• _YOUR TASK_
What follows is a block of records; restate each one word for word.

— Start DATASET ENTRIES —

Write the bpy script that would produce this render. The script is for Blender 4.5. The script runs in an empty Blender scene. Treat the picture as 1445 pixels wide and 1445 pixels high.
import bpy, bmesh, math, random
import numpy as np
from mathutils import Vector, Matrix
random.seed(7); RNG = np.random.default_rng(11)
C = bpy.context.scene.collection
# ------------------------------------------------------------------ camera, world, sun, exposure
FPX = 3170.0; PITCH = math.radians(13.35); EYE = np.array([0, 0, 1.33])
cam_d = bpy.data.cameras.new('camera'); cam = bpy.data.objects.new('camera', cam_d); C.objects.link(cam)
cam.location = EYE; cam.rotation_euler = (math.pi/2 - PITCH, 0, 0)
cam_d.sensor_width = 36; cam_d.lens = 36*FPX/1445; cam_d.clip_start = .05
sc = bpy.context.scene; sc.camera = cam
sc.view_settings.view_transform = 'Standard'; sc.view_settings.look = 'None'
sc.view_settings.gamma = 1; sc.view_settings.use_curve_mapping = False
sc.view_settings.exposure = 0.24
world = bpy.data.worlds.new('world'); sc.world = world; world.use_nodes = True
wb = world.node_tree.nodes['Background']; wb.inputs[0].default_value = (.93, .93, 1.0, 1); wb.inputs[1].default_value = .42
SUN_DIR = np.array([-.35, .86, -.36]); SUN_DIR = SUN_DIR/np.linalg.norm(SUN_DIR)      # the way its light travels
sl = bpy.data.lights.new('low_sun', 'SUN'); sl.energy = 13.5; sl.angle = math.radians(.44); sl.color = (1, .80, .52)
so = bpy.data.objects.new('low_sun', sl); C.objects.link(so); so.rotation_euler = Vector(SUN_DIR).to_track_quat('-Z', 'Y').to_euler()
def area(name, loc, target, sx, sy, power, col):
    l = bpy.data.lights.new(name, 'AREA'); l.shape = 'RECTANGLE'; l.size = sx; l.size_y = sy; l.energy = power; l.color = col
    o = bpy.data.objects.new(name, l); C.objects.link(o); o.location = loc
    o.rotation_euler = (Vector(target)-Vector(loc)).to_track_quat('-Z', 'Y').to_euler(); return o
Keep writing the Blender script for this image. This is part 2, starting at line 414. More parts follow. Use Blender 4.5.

— End DATASET ENTRIES —

• _REPLY_
Write the bpy script that would produce this render. The script is for Blender 4.5. The script runs in an empty Blender scene. Treat the picture as 1445 pixels wide and 1445 pixels high.
import bpy, bmesh, math, random
import numpy as np
from mathutils import Vector, Matrix
random.seed(7); RNG = np.random.default_rng(11)
C = bpy.context.scene.collection
# ------------------------------------------------------------------ camera, world, sun, exposure
FPX = 3170.0; PITCH = math.radians(13.35); EYE = np.array([0, 0, 1.33])
cam_d = bpy.data.cameras.new('camera'); cam = bpy.data.objects.new('camera', cam_d); C.objects.link(cam)
cam.location = EYE; cam.rotation_euler = (math.pi/2 - PITCH, 0, 0)
cam_d.sensor_width = 36; cam_d.lens = 36*FPX/1445; cam_d.clip_start = .05
sc = bpy.context.scene; sc.camera = cam
sc.view_settings.view_transform = 'Standard'; sc.view_settings.look = 'None'
sc.view_settings.gamma = 1; sc.view_settings.use_curve_mapping = False
sc.view_settings.exposure = 0.24
world = bpy.data.worlds.new('world'); sc.world = world; world.use_nodes = True
wb = world.node_tree.nodes['Background']; wb.inputs[0].default_value = (.93, .93, 1.0, 1); wb.inputs[1].default_value = .42
SUN_DIR = np.array([-.35, .86, -.36]); SUN_DIR = SUN_DIR/np.linalg.norm(SUN_DIR)      # the way its light travels
sl = bpy.data.lights.new('low_sun', 'SUN'); sl.energy = 13.5; sl.angle = math.radians(.44); sl.color = (1, .80, .52)
so = bpy.data.objects.new('low_sun', sl); C.objects.link(so); so.rotation_euler = Vector(SUN_DIR).to_track_quat('-Z', 'Y').to_euler()
def area(name, loc, target, sx, sy, power, col):
    l = bpy.data.lights.new(name, 'AREA'); l.shape = 'RECTANGLE'; l.size = sx; l.size_y = sy; l.energy = power; l.color = col
    o = bpy.data.objects.new(name, l); C.objects.link(o); o.location = loc
    o.rotation_euler = (Vector(target)-Vector(loc)).to_track_quat('-Z', 'Y').to_euler(); return o
Keep writing the Blender script for this image. This is part 2, starting at line 414. More parts follow. Use Blender 4.5.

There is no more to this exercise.